In continuing my sometimes-reported study of money, I have been reading Milton Friedman’s “Capitalism and Freedom”.

After dismissing a thoroughly automatic commodity standard, chiefly on the grounds of practicality, Friedman moves on. Reviewing the establishment and effects of the Federal Reserve System, he writes:

No sooner was the [Federal Reserve] Act passed than World War I broke out. There was a large-scale abandonment of the gold standard. By the end of the war, the Reserve System was no longer a minor adjunct to the gold standard designed to insure the convertibility of one form of money into others and to regulate and supervise banks. It had become a powerful discretionary authority able to determine the quantity of money in the United States and to affect international financial conditions throughout the World.


That is, the Reserve System surpassed its intended purpose before the Great Depression.

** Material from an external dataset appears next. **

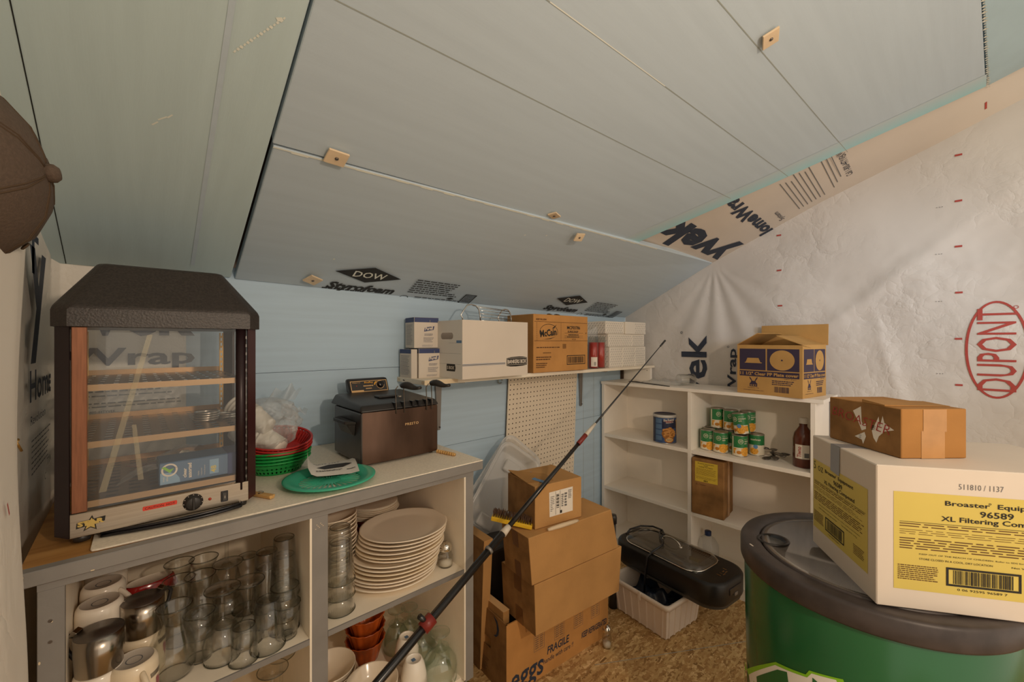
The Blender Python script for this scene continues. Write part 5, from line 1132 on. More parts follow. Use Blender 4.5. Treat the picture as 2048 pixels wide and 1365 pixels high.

Should something have been done immediately it became apparent that the environment in which the Reserve System operated had changed?

Perhaps. Concluding his analysis of the Great Depression, Friedman writes:

The Great Depression in the United States, far from being a sign of the inherent instability of the private enterprise system, is a testament to how much harm can be done by mistakes on the part of a few men when they wield vast power over the monetary system of a country.

It may be that these mistakes were excusable on the basis of the knowledge available to men at the time — though I happen to think not. But that is really beside the point. Any system which gives so much power and so much discretion to a few men that mistakes — excusable or not — can have such far-reaching effects is a bad system. It is a bad system to believers in freedom just because it gives a few men such power without any effective check by the body politic — this is the key political argument against an “independent” central bank. But it is a bad system even to those who set security higher than freedom. Mistakes, excusable or not, cannot be avoided in a system which disperses responsibility yet gives a few men great power, an which thereby makes important policy actions highly dependent on accidents of personality. This is the key technical argument against an “independent” bank. To paraphrase Clemenceau, money is much too serious a matter to be left to Central Bankers.

He proceeds to discuss the control of money by rules rather than authorities: I continue reading. Next on the list is Rothbard’s “The Mystery of Banking”. It’s going to be fun tying this lot up to the way money actually works today.